かつて織田信秀の懇望を聞き入れて「苅谷赦免」に踏み切った義元は、「味方筋の無事」を求めてこの地域の安定に力を注いでいた。しかしその義元によってこの地域に派遣された駿河衆は、今川方という枠組みに納まりきっていたわけではなく、自力富強を押して憚らない者たちでもあった。そしてそのことを主である義元が否定するというのは、当時の主従関係に対する矛盾行為として捉えられたのではないだろうか。つまり、領主たち個々の自力富強の延長にこそ、この時代の主従関係があるのだと考えるのであるが、先にも述べたようにこのことは次回以降に考えることにしよう。
太田牛一が、「浅猿敷<アサマシキ>仕合<シアワ>せ、因果歴然、善悪ニツの道理」と語るとき、その浅ましさや悪を義元にみているのであろうが、彼が知る以上に駿河の大大名はその意志の貫徹力が小さかった。そういう理解に立てば、浅ましさと悪はその運命の皮肉にこそあって、食ったものがまた食われる、あるいは食ったと思ったものが食い切れてなくて仇を為す、といったところにあるのかもしれない。鳴海の在所から山口親子の姿は消えたが、それで寄親たちの競合が消え去ったわけではなく、鳴海・大高・沓掛が形成する鼎の脚下の桶狭間は、ますますその情勢が流動化していったことであろう。そして尾張東南部で領主たちの浮沈が繰り返されている間に、信長は驚くべき急成長を遂げて、尾張の守護者を掲げて今川を討つべく立ち上がるのである。

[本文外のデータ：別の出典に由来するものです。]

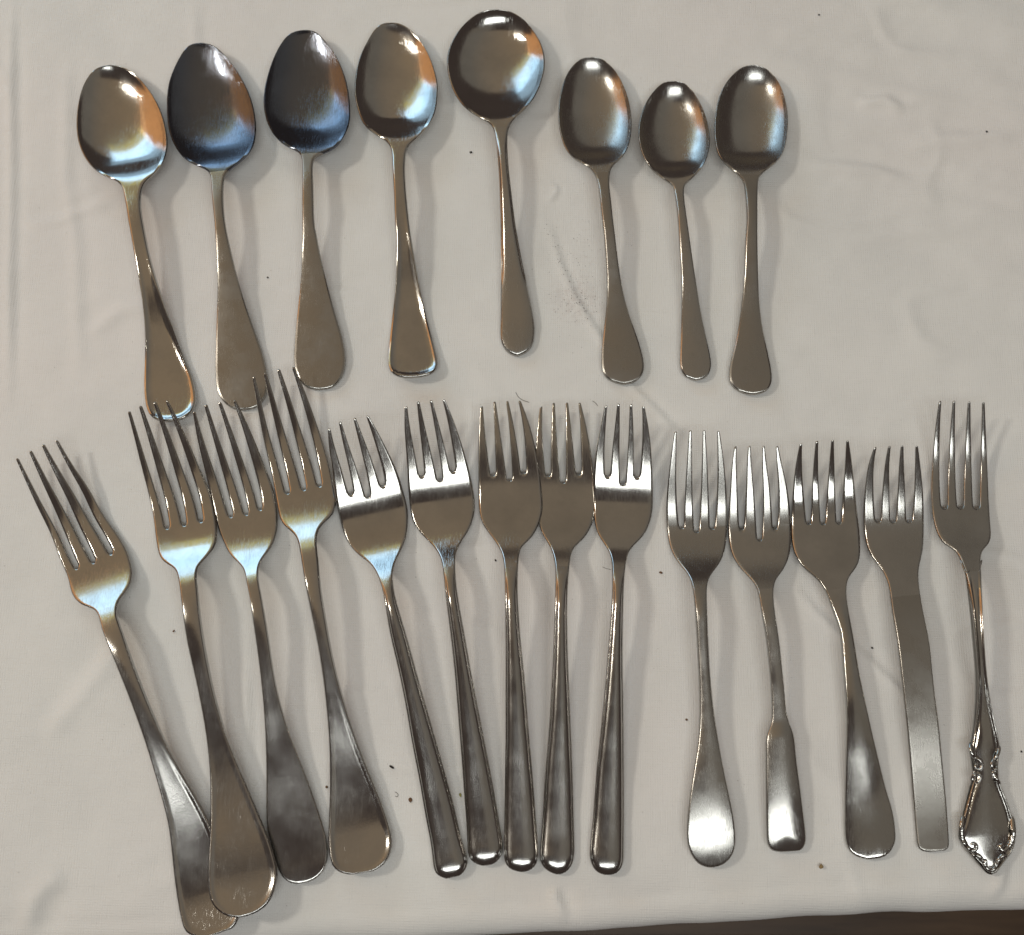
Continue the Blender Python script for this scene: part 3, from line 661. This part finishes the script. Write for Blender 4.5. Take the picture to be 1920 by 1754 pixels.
fork([(1501.4,832),(1531.7,827.5),(1561,825.7),(1589,826.5)], [(1516,982),(1542.6,983),(1572.5,982.5)],
 [(1499,833.7),(1492.7,866),(1488,902),(1485,942.4),(1483,982.5),(1484.5,1017),(1491,1042),(1505,1064),(1528,1084.6),(1545,1106),(1557,1135.6),(1573,1184),(1579,1239),(1583.5,1299),(1586,1359.6),(1585,1423),(1583.5,1476.5),(1583,1529.6),(1583.5,1565),(1589,1590),(1603,1605)],
 [(1591.6,827.5),(1597,866),(1602,909.6),(1606.4,953),(1611,990),(1613,1026),(1611,1050),(1603,1068),(1592,1083),(1587,1103),(1588.5,1132),(1599.5,1193),(1610,1257),(1624,1324),(1636.7,1381),(1651,1441),(1663,1487),(1674,1526),(1678.5,1560),(1678,1579),(1667,1600),(1651,1609)],
 (1629,1612.5), (1567,1110), 'fork with four narrow spaced tines and white specks on its fluted paddle handle', G_FK, ST_POL, ST_POL, 'dome', 2.2, 8.5, sw=8, z_end=1.2, tipz=13, rootk=.9, bend=.3)
fork([(1641,838.5),(1667.7,836.7),(1691.4,836),(1718.7,836.7)], [(1645.8,978),(1674,979.6),(1704,979.6)],
 [(1638.5,839.6),(1628,873),(1622,913),(1619,953),(1619.5,990),(1623.5,1019),(1632,1041),(1644.7,1059),(1657,1077),(1666,1103),(1671,1139),(1681,1200),(1689,1264),(1697,1335),(1704.7,1412.7),(1711,1487),(1716,1547),(1719,1576),(1722,1590),(1731,1596.5)],
 [(1721,836.7),(1726,877),(1730.4,920.5),(1732,968),(1731.5,1011.6),(1728.6,1040),(1723.5,1062),(1722,1084.6),(1725,1113.7),(1731,1150),(1742,1205),(1750,1281.7),(1759,1352.5),(1766,1423),(1773,1494),(1777,1547),(1778.8,1578),(1777.5,1590),(1770,1595.5)],
 (1750,1597.5), (1700,1120), 'fork with a flat straight strip handle of even width and square end', G_FK, ST_FLAT, ST_SAT, 'bar', 1.8, 9.5, sw=10, z_end=1.3, tipz=15, rootk=.85, bend=.34)
root14, ob14, o14 = fork([(1762.5,752),(1788.7,752),(1817,753.5),(1844,754.6)], [(1769.8,953),(1799.7,953),(1830,954.4)],
 [(1760.2,752.8),(1754,796.6),(1749,847.6),(1745.5,895),(1745,938.7),(1748.6,971.5),(1756,998),(1768,1018),(1785,1030),(1796,1042),(1803,1059),(1808.8,1076),(1812.4,1099),(1817,1136),(1824,1211),(1828,1274.6),(1826,1335),(1821,1381),(1817,1406),(1819,1420),(1822,1440),(1823,1456),(1819,1470),(1810,1504),(1801,1541),(1797,1567),(1803,1586),(1815,1601),(1827,1614),(1840,1628),(1850,1638)],
 [(1846.3,755),(1848,800),(1850,847.6),(1852,895),(1854,942),(1857,982.5),(1858,1006),(1853,1021),(1842,1034),(1838.5,1051.8),(1839.7,1077),(1841,1110),(1845.6,1211),(1852,1281.7),(1861.6,1338),(1870.4,1377),(1875,1406),(1873,1420),(1872,1440),(1873,1458),(1875.5,1470),(1888.6,1504),(1900,1541),(1905,1567),(1902,1586),(1896,1601),(1885,1614),(1875,1628),(1867,1637)],
 (1859,1641), (1824,1075), 'rightmost fork, ornate with a flared scrolled handle and pointed tip', G_FK, ST_POL, ST_SAT, 'ornate', 2.4, 13, sw=11, z_end=1.6, tipz=13, rootk=1.1, bend=.22, droop=.9)
# cast scrollwork on the ornate handle, sub-parts of it
def tube(name, pts, rad, z, mat, parent, origin, seg=8):
    c = curve(pts, .8, 2); SP, ST_ = SURF[root14.name]
    zs = np.array([ST_[np.argsort(((SP-q)**2).sum(1))[:3]].mean() for q in c]); zs = np.convolve(np.pad(zs, 3, mode='edge'), np.ones(7)/7, 'valid')+rad*z
    p = at(c, zs)-origin
    n = len(p); vs = []; fs = []
    for i in range(n):
        a = p[min(i+1, n-1)]-p[max(i-1, 0)]; a /= np.linalg.norm(a)
        sd = np.cross(a, [0, 0, 1]); sd /= np.linalg.norm(sd); up = np.cross(sd, a)
        rr = rad*math.sqrt(max(.03, 1-(2*i/(n-1)-1)**8))*(1-.35*i/(n-1))
        for j in range(seg):
            th = 2*math.pi*j/seg
            vs.append(p[i]+rr*(sd*math.cos(th)+.8*up*math.sin(th)))
    for i in range(n-1):
        for j in range(seg): fs.append((i*seg+j, i*seg+(j+1) % seg, (i+1)*seg+(j+1) % seg, (i+1)*seg+j))
    fs.append(tuple(range(seg))[::-1]); fs.append(tuple(range((n-1)*seg, n*seg)))
    return link(name, new_mesh(name, vs, fs, mat), parent)
HND = ob14[0]
for pts, zz, rr in (
  ([(1819,1392),(1821,1408),(1827,1420),(1835,1424),(1841,1431),(1839,1441),(1832,1443),(1829,1436),(1833,1431)], .55, .0009),
  ([(1822,1466),(1826,1455),(1833,1450),(1839,1455),(1836,1464),(1829,1468)], .55, .0009),
  ([(1824,1446),(1829,1450),(1836,1447)], .5, .0007),
  ([(1874,1398),(1872,1412),(1866,1422),(1860,1431),(1862,1441),(1868,1442),(1869,1435)], .55, .0008),
  ([(1875,1472),(1870,1462),(1864,1455),(1863,1446),(1868,1447)], .55, .0008),
  ([(1806,1530),(1803,1556),(1806,1577),(1815,1590),(1826,1595),(1831,1588),(1826,1582),(1820,1585)], .45, .0012),
  ([(1897,1530),(1900,1556),(1898,1575),(1890,1589),(1881,1595),(1876,1589),(1880,1583),(1885,1585)], .45, .0012),
  ([(1821,1604),(1830,1603),(1839,1608),(1845,1618),(1852,1626)], .5, .0010),
  ([(1890,1606),(1881,1605),(1874,1610),(1870,1620),(1864,1628)], .5, .0010),
  ([(1850,1612),(1847,1621),(1853,1630),(1860,1632),(1866,1626),(1867,1616)], .5, .0010),
  ([(1801,1050),(1806,1063),(1812,1074),(1818,1070)], .4, .0004),
  ([(1841,1050),(1838,1064),(1836,1074)], .4, .00035)):
    tube('scroll_ornament', pts, rr, zz, ST_POL, HND, o14)

# ------------------------------------------------------------------ crumbs, hairs and dust on the cloth
def cz(p):
    w = at(np.array([p], float), 0)[0]; return w[0], w[1], float(cloth_z(np.array([w[0]]), np.array([w[1]]))[0])
def crumb_mesh(seed, sx, sy, sz, mat):
    r = random.Random(seed); vs = []; fs = []
    rings, seg = 4, 7
    vs.append((0, 0, -sz))
    for i in range(1, rings):
        th = math.pi*i/rings
        for j in range(seg):
            ph = 2*math.pi*j/seg; k = r.uniform(.7, 1.25)
            vs.append((sx*math.sin(th)*math.cos(ph)*k, sy*math.sin(th)*math.sin(ph)*k, -sz*math.cos(th)*r.uniform(.8, 1.2)))
    vs.append((0, 0, sz*.9))
    for j in range(seg): fs.append((0, 1+(j+1) % seg, 1+j))
    for i in range(rings-2):
        for j in range(seg):
            a = 1+i*seg; fs.append((a+j, a+(j+1) % seg, a+seg+(j+1) % seg, a+seg+j))
    a = 1+(rings-2)*seg; last = len(vs)-1
    for j in range(seg): fs.append((a+j, a+(j+1) % seg, last))
    return new_mesh('crumb', vs, fs, mat)
BLK = plain('dark_crumb', (.025, .018, .014)); BRN = plain('brown_crumb', (.15, .075, .035)); TAN = plain('tan_crumb', (.30, .21, .10)); OLV = plain('olive_crumb', (.34, .30, .10))
GC = 'crumbs scattered on the cloth'
for (px, py, sx, sy, rot, mt, lb) in (
  (735, 1439, 1.25, .55, -30, BLK, 'black elongated crumb right of the fork set highest in the row'),
  (769, 1500, .8, .95, 20, BRN, 'reddish brown crumb left of the leftmost round-handled fork, near its end'),
  (863, 1491, .55, .9, 10, OLV, 'small olive crumb between the handles of two round-handled forks'),
  (1540, 1625, .95, .8, 40, TAN, 'tan flake below the stepped-handle fork near the cloth edge'),
  (1239, 1074, .75, .5, -20, BRN, 'tiny red-brown crumb left of the teardrop fork shoulder'),
  (1849, 249, .55, .45, 0, BLK, 'small black speck alone on the wavy upper right of the cloth'),
  (1636, 1215, .45, .45, 0, BLK, 'dark speck between the fluted fork and the strip-handled fork'),
  (883, 287, .75, .5, 15, BLK, 'dark speck left of the soup spoon neck'),
  (325, 1183, .6, .45, 30, BRN, 'brown speck between the two leftmost fork handles'),
  (612, 1476, .5, .5, 0, BRN, 'small brown speck at the left edge of the highest-set fork handle'),
  (929, 1050, .45, .4, 0, BLK, 'dark speck left of the middle round-handled fork neck'),
  (1287, 1350, .5, .4, 0, BRN, 'brown stain crumb left of the teardrop fork handle'),
  (1535, 30, .5, .4, 0, BLK, 'dark speck at the top of the cloth, highest of the loose specks'),
  (502, 521, .5, .4, 0, BLK, 'dark speck between two dark spoon handles'),
  (1915, 1410, .4, .4, 0, BLK, 'dark speck at the right margin beside the ornate fork')):
    x, y, z = cz((px, py))
    o = link('crumb', crumb_mesh(px, sx*MM, sy*MM, .42*MM, mt), None, (x, y, z+.0003)); o.rotation_euler.z = math.radians(rot)
    tag(o, lb, 'crumb', GC)
HAIR = plain('dark_hair', (.09, .075, .06), .5)
def strand(pts, rad, label, mat, nm='hair', cat='hair'):
    c = curve(pts, 1.2, 2); w = at(c, 0); w[:, 2] = cloth_z(w[:, 0], w[:, 1])+rad*1.2
    o0 = w[0].copy(); p = w-o0; n = len(p); seg = 5; vs = []; fs = []
    for i in range(n):
        a = p[min(i+1, n-1)]-p[max(i-1, 0)]; a /= np.linalg.norm(a)
        sd = np.cross(a, [0, 0, 1]); sd /= np.linalg.norm(sd); up = np.cross(sd, a)
        for j in range(seg):
            th = 2*math.pi*j/seg; vs.append(p[i]+rad*(sd*math.cos(th)+up*math.sin(th)))
    for i in range(n-1):
        for j in range(seg): fs.append((i*seg+j, i*seg+(j+1) % seg, (i+1)*seg+(j+1) % seg, (i+1)*seg+j))
    o = link(nm, new_mesh(nm, vs, fs, mat), None, o0); tag(o, label, cat, 'hairs and threads on the cloth')
strand([(967,735),(972,744),(980,750),(992,754)], .00011, 'short curved hair just above the tips of the middle round-handled fork', HAIR)
strand([(1111,751),(1116,754),(1121,760)], .0001, 'tiny hair above the gap between two round-handled forks', HAIR)
strand([(740,1485),(746,1489),(745,1494),(741,1493)], .0001, 'tiny hooked hair left of the leftmost round-handled fork', HAIR)
strand([(1130,1063),(1138,1066),(1146,1068)], .00008, 'faint hair between the necks of two round-handled forks', HAIR)
# loose dust, too small and many to count
def dust():
    vs = []; fs = []
    spots = []
    for _ in range(420): spots.append((rng.uniform(-20, 1940), rng.uniform(-20, 1700), rng.uniform(.05, .125)))
    for _ in range(120): spots.append((rng.normal(1088, 34), rng.normal(505, 62), rng.uniform(.06, .16)))
    for _ in range(80): spots.append((rng.normal(1078, 17), rng.normal(568, 16), rng.uniform(.07, .17)))
    for _ in range(60):
        k = rng.uniform(0, 1); spots.append((1030+k*75+rng.normal(0, 5), 430+k*170+rng.normal(0, 5), rng.uniform(.07, .2)))
    P = np.array([(a, b) for a, b, _ in spots]); w = at(P, 0); z = cloth_z(w[:, 0], w[:, 1])
    for (x, y, _), zz, (_, _, r_) in zip(w, z, spots):
        b0 = len(vs); r_ *= MM; k = 5; st = rng.uniform(1, 1.9); an = rng.uniform(0, 3.14)
        for j in range(k):
            th = 2*math.pi*j/k; q = rng.uniform(.7, 1.2)*r_
            a, b = q*st*math.cos(th), q*math.sin(th)
            vs.append((x+a*math.cos(an)-b*math.sin(an), y+a*math.sin(an)+b*math.cos(an), zz+.00002))
        vs.append((x, y, zz+.00002+r_*.9))
        for j in range(k): fs.append((b0+j, b0+(j+1) % k, b0+k))
    o = link('dust', new_mesh('dust', vs, fs, plain('dust_grey', (.10, .075, .06))))
    tag(o, 'fine dark dust sprinkled over the cloth, thickest along the crease', 'dust', None, 'stuff')
dust()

山口教継は、念願としていた大高の水野氏を追い払ったが、その後彼は岡部元信に殺害され、またその元信は桶狭間の敗戦で鳴海城を追われて、報復としか思えない刈谷城襲撃を果たして水野信近を殺害する。山口教継にしろ岡部元信にしろ、なぜか鳴海城主となったものは、宿命的に水野氏と深い因縁を刻むのであろうか。そしてその後、不確かながら水野大膳が大高城に復帰したというが、この城については一巡して元に戻ったということになる。悪行はその当為者の滅亡に至るという廻り合わせを念頭において、太田牛一は「因果歴然」と言ったのだろうが、ここにみえてきたのは、興る者が時を経て滅するという流転、そして輪廻のように繰り返されて元に戻るという、ある種の調和であったように思う。しかしどちらも人智を超え出た結びつきであり、誰かの意図によるものだとか、合理的に説明できる成り行きだというわけではない。そしてこうした混迷を救おうとしていた今川義元は、この成り行きに彼の意図とは関わりなく運命的に結びつけられて、「山口左馬助が在所」に足を踏み入れたとたんに、絡んだ因縁にその足元をすくわれたのである。こうした義元が陥った状況を無理に説明することもできようが、様々な起こりうる可能性の中であの劇的な結末が用意されたのを思えば、それが「天道」であったとするのに、いつしか違和感は消えているのである。